As Florida continues to be a popular vacation destination for millions of visitors each year, the congestion on Florida’s highways also continues to clog. Given the heavy traffic, it makes sense that the state is embracing ride share options as a legitimate form of travel. It’s an enormous shift from the adage of “don’t get into cars with strangers” that so many grew up with.

Despite the growing popularity, the reality is that most passengers won’t have access to more information about a driver than their name, and the make and model of their vehicle. As some passengers are learning, more information is needed in some situations. For instance, what happens if the driver gets in a wreck? What is the best way to identify their insurance company?

To address these growing questions, Florida passed a new statute outlining new car insurance requirements for rideshare companies.
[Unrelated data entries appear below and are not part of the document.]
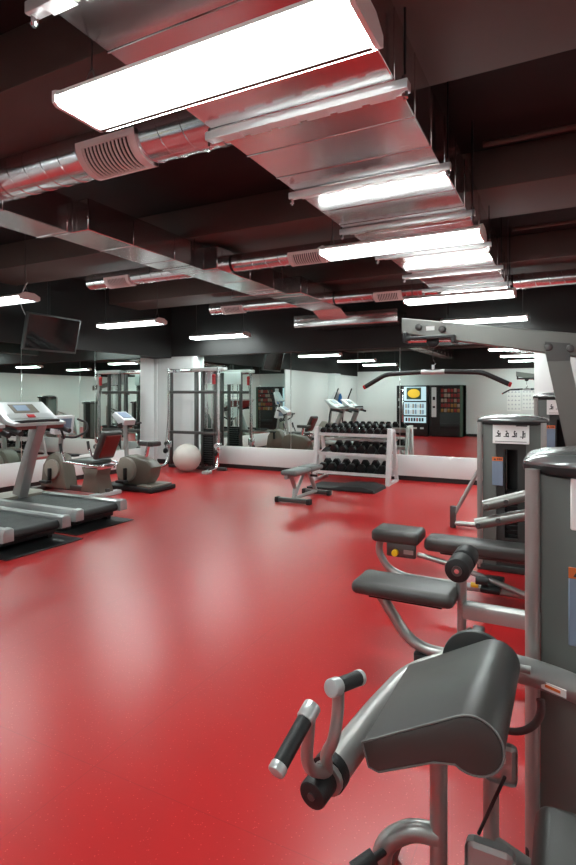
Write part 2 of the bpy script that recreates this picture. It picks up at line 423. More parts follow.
# ------------------------------------------------------------------ television
t = thing('hanging_television', 'black flat television hung below the ceiling over the exercise bikes', 'television', (-7.15, 5.88, 2.43))
tilt = Matrix.Translation((-7.15, 5.88, 2.43)) @ Matrix.Rotation(math.radians(13), 4, 'Y')
MB().box(-.045, .015, -.49, .49, -.28, .28, .008, mtx=tilt).build('bezel', 'shroud_dark', t)
MB().box(.0148, .018, -.465, .465, -.25, .258, mtx=tilt).build('screen', 'screen', t)
MB().cyl((-7.24, 5.88, 2.45), (-7.24, 5.88, HC), .02).box(-7.26, -7.18, 5.78, 5.98, 2.33, 2.53, .005).cyl((-7.24, 5.88, HC-.02), (-7.24, 5.88, HC), .07).build('mount_pole', 'iron', t)
MB().tube([(-7.2, 5.45, 2.65), (-7.28, 5.4, 2.85), (-7.24, 5.45, 3.1), (-7.22, 5.6, 3.3), (-7.24, 5.8, HC)], .006, 6, fillet=.1).build('cable', 'light_grey', t)

# ------------------------------------------------------------------ treadmills (running towards the left wall)
def make_treadmill(label):
    t = thing('treadmill', label, 'treadmill', (0, 0, 0), 'treadmills facing the left wall')
    for s in (-1, 1):
        MB().prism([(s*.27, .15), (s*.27, .225), (s*.29, .24), (s*.355, .235), (s*.37, .21), (s*.37, .13), (s*.35, .12), (s*.28, .13)], 'x', -.55, .93, .012).build('side_rail', 'steel', t)
        MB().prism([(s*.265, .12), (s*.265, .232), (s*.29, .248), (s*.36, .243), (s*.378, .21), (s*.378, .12)], 'x', .86, .945, .015).build('end_cap', 'steel', t)
        MB().box(.62, .74, s*.29-.03, s*.29+.03, 0, .12, .01).build('rear_foot', 'rubber', t)
    prof = [(-.6, .12), (-.6, .205)]+[(.86+.045*math.sin(a), .16+.045*math.cos(a)) for a in [PI*k/8 for k in range(9)]]
    MB().prism(prof, 'y', -.265, .265).build('belt', 'rubber', t)
    MB().box(-.6, .8, -.30, .30, .05, .12, .01).build('deck_frame', 'iron', t)
    MB().prism([(-.95, .03), (-.97, .12), (-.9, .2), (-.72, .25), (-.5, .255), (-.4, .235), (-.4, .1), (-.5, .03)], 'y', -.36, .36, .03).build('motor_hood', 'taupe_light', t)
    MB().prism([(-.54, .2), (-.39, .2), (-.20, .75), (-.04, 1.10), (-.16, 1.13), (-.31, .78)], 'y', -.065, .065, .015).build('upright', 'steel', t)
    for s in (-1, 1):
        MB().tube([(-.34, s*.30, 1.08), (-.14, s*.34, 1.06), (.02, s*.34, 1.02)], .031, 12, fillet=.05).build('handrail', 'rubber', t)
    c = MB().prism([(-.50, 1.38), (-.54, 1.36), (-.34, 1.13), (-.06, 1.10), (-.06, 1.135), (-.2, 1.17)], 'y', -.36, .36, .012).build('console', 'silver', t)
    MB().prism([(-.53, 1.35), (-.34, 1.12), (-.07, 1.06), (-.07, 1.10), (-.3, 1.15)], 'y', -.33, .33).build('console_shell', 'red_fabric', c)
    n = Vector((.21, 0, .30)).normalized()
    def on(u0, u1, v0, v1, h):                 # patch on the sloping face
        a, b = Vector((-.50, 0, 1.38)), Vector((-.2, 0, 1.17)); e = (b-a)
        m = MB(); P = [a+e*u for u in (u0, u1)]
        m.loft([[(p.x+n.x*k, y, p.z+n.z*k) for p, k in ((P[0], 0), (P[1], 0), (P[1], h), (P[0], h))] for y in (v0, v1)])
        return m
    on(.15, .62, -.17, .17, .005).build('display', 'taupe', c)
    on(.22, .52, -.12, .06, .008).build('display_readout', 'sticker', c)
    on(.68, .95, -.3, .3, .005).build('keypad', 'silver', c)
    on(.76, .9, -.05, .05, .012).build('stop_key', 'red', c)
    MB().tube([(-.16, -.28, 1.15), (-.03, -.24, 1.16), (-.03, .24, 1.16), (-.16, .28, 1.15)], .018, 10, fillet=.08).build('heart_rate_bar', 'rubber', t)
    return t
tm = make_treadmill('treadmill nearest the viewer, half cut off by the picture edge')
tm.location = (-5.47, 3.57, .008)
dup(tm, (-5.58, 4.48, .008), 'silver treadmill with whole running deck in view, beside the bikes')
tag(MB().box(-6.3, -4.42, 3.15, 4.0, 0, .008).build('equipment_mat', 'rubber'), 'thin black mat under the treadmill nearest the viewer', 'mat')
tag(MB().box(-6.4, -4.58, 4.06, 4.9, 0, .008).build('equipment_mat', 'rubber'), 'thin black mat under the treadmill beside the bikes', 'mat')
# elliptical trainer (seen in the mirror)
t = thing('elliptical_trainer', 'elliptical trainer with upright swinging poles near the left wall', 'elliptical trainer', (-6.2, 2.75, 0))
MB().prism([(-7.2, .05), (-7.25, .4), (-7.05, .68), (-6.75, .62), (-6.55, .3), (-6.5, .05)], 'y', 2.6, 2.9, .03).build('drive_housing', 'taupe_light', t)
MB().box(-7.2, -5.3, 2.7, 2.8, .03, .1, .01).box(-5.4, -5.3, 2.45, 3.05, 0, .07, .01).box(-7.15, -7.05, 2.45, 3.05, 0, .07, .01).build('base_frame', 'frame', t)
MB().tube([(-6.85, 2.75, .6), (-6.75, 2.75, 1.2), (-6.65, 2.75, 1.35)], .04).build('mast', 'frame', t)
MB().prism([(-6.78, 1.32), (-6.6, 1.62), (-6.55, 1.6), (-6.62, 1.3)], 'y', 2.58, 2.92, .012).build('console', 'light_grey', t)
for s, dx in ((-1, .12), (1, -.12)):
    y = 2.75+s*.27
    MB().tube([(-6.65+dx, y, .35), (-6.6+dx, y, .9), (-6.45+dx, y, 1.35), (-6.3+dx, y, 1.72)], .02, fillet=.1).build('swing_pole', 'iron', t)
    MB().box(-6.7+dx, -5.45+dx, y-.03, y+.03, .28, .33, .01).build('pedal_link', 'frame', t)
    MB().box(-6.2+dx, -5.8+dx, y-.09, y+.09, .33, .37, .015).build('foot_pedal', 'rubber', t)
tag(MB().box(-6.64, -6.5, 2.5, 2.56, 1.22, 1.5, .015).tube([(-6.57, 2.53, 1.5), (-6.57, 2.53, 1.56)], .05).build('towel', 'blue'), 'blue towel hung beside the elliptical trainer console', 'towel')

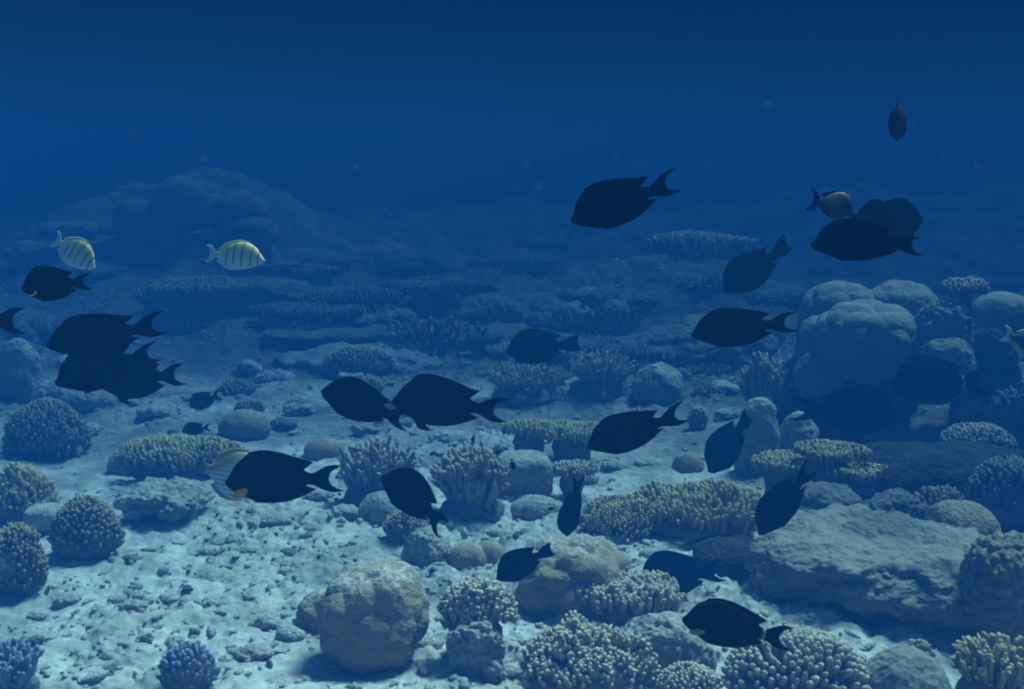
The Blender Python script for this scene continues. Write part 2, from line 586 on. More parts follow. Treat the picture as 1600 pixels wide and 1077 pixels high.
def fingers(name, box, label, cat, mat='tan', sp=12, ln=2.2, fat=.42, up=.5, k=.8, group=None, base='deadbase', stem=.35,
            dome=1.0, sub=0, seed=None, lump=.16, taper=.25, ragged=.2, curl=.15, basew=.82, split=1):
    """a colony of close-set fingers on a dome. sp: spacing of the fingers in photo pixels, ln: their length in spacings, stem: share of the
    height that is bare base, dome: 1 a half ball, less a flatter table, sub: side twigs on each finger, split: knolls in the colony"""
    c, rx, ry, h = site(*box, k)
    seed = int(seed if seed is not None else sum(box) * 7) % 9973
    rnd = np.random.RandomState(seed)
    s = sp * (c.y / math.cos(PITCH)) / FPX
    root = empty(name, c, label, cat, group)
    z0 = h * stem
    hd = h - z0
    # points on the dome
    area = math.pi * rx * ry * (1 + 1.1 * (hd / max(rx, .01)) * dome)
    n = int(min(900, max(14, area / (s * s) * 1.25)))
    i = np.arange(n) + .5
    rr = np.sqrt(i / n); th = i * 2.399963 + rnd.uniform(0, 6)
    rr = np.clip(rr + rnd.uniform(-1, 1, n) * .35 / math.sqrt(n), 0, 1)
    th = th + rnd.uniform(-1, 1, n) * .3 / math.sqrt(n) / np.maximum(rr, .1)
    # an uneven rim
    rim = 1 + ragged * (fbm2(np.cos(th) * 1.3 + seed, np.sin(th) * 1.3 + seed * .7, 1.0, 3) - .5) * 2
    ex = rr * np.cos(th) * rim; ey = rr * np.sin(th) * rim
    q = np.clip(1 - (rr ** 2.2), 0, 1) ** .5
    kn = 1 + .35 * ragged * 2 * (fbm2(ex * 1.2 + seed, ey * 1.2, 1.6 * split, 3) - .5) * 2
    zz = z0 + hd * ((1 - dome) + dome * q) * kn
    zz = zz * (h / zz.max())
    ll = ln * s * rnd.uniform(.75, 1.2, n)
    tipp = np.stack([ex * rx, ey * ry, zz], 1)
    nrm = np.stack([ex / rx, ey / ry, np.maximum(q, .18) / max(hd, .02) * (1.0 if dome > .5 else 2.0)], 1)
    nrm /= np.linalg.norm(nrm, axis=1)[:, None]
    D = nrm * (1 - up) + np.array([0, 0, 1.]) * up + rnd.normal(0, .13, (n, 3))
    D /= np.linalg.norm(D, axis=1)[:, None]
    ll = ll * np.clip(.55 + fbm2(ex * 2.2 + seed * .3, ey * 2.2, 1.7, 3) * .95, .6, 1.4)
    keep = fbm2(ex * 2 + seed * .9, ey * 2, 2.6 * split, 2) > .27
    if keep.sum() > 10:
        ex, ey, tipp, D, ll, n = ex[keep], ey[keep], tipp[keep], D[keep], ll[keep], int(keep.sum())
    O = tipp - D * ll[:, None]
    tipp = O + D * ll[:, None]
    parts = [branch_mesh(O, D, ll, np.full(n, fat * s) * rnd.uniform(.78, 1.22, n), lump=lump, taper=taper, curl=curl, rnd=rnd)]
    if sub:
        m = n * sub
        own = np.repeat(np.arange(n), sub)
        t = rnd.uniform(.35, .9, m)
        O2 = O[own] + D[own] * (ll[own] * t)[:, None]
        D2 = D[own] * .8 + rnd.normal(0, .65, (m, 3)) + np.array([0, 0, .35])
        L2 = ll[own] * rnd.uniform(.22, .42, m)
        parts.append(branch_mesh(O2, D2, L2, fat * s * .68 * rnd.uniform(.8, 1.1, m), sides=6, lump=lump, taper=.3, rnd=rnd))
    V, F, T = join(parts)
    b = mesh_obj("branches", V, F, M[mat], root, tip=T)
    if n > 100: b['kind'] = 'stuff'
    # the dead stock under them, its top under the finger roots
    Vb, Fb = blob(4, rx * basew, ry * basew, max(.02, (np.percentile(zz, 78) if dome > .5 else np.percentile(zz, 45)) - ll.mean() * .6), seed % 50, rough=.34, fine=.09, sink=.45, flat=2.3, pit=.06)
    mesh_obj("base", Vb, Fb, M[base], root)
    return root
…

The new law requires up to $1 million in coverage for ride share collisions. The statute also limits an insurer’s ability to coordinate benefits or subrogate a claim based on the driver’s workers compensation policy. It also raises the possibility that for some drivers the new coverage requirements will exceed the existing insurance coverage provided by the ride share companies.

It’s worth noting the statute also requires minimum coverage levels for most ride share companies. The new law also sets out a mandate that any ride share coverage is considered primary and may not be dependent on any coverage the driver carries.

Florida is a no-fault state. That means Florida law requires every driver to carry personal injury protection, otherwise known as PIP. The new statute alters that requirement for carriers insuring ride share drivers. The statute allows insurance companies the option to deny coverage of PIP claims on their personal insurance while driving for the ride share company. This change gives the individual’s insurer the ability to decline coverage on an accident without canceling the policy entirely.

The wording of the statute appears to absolve a driver’s personal insurance carrier of any responsibility for a PIP claim while driving on the clock. However, some of the language in the statute is ambiguous. It is recommended that insurers add endorsements or adjust policy language to clear up any statutory ambiguity.

Given the potential risk of a denial of coverage complicated with ambiguous statutory language, it’s highly recommended that insurers obtain legal counsel to review their policy language. It’s possible their current policy language could open them up to additional claims and litigation over coverage issues.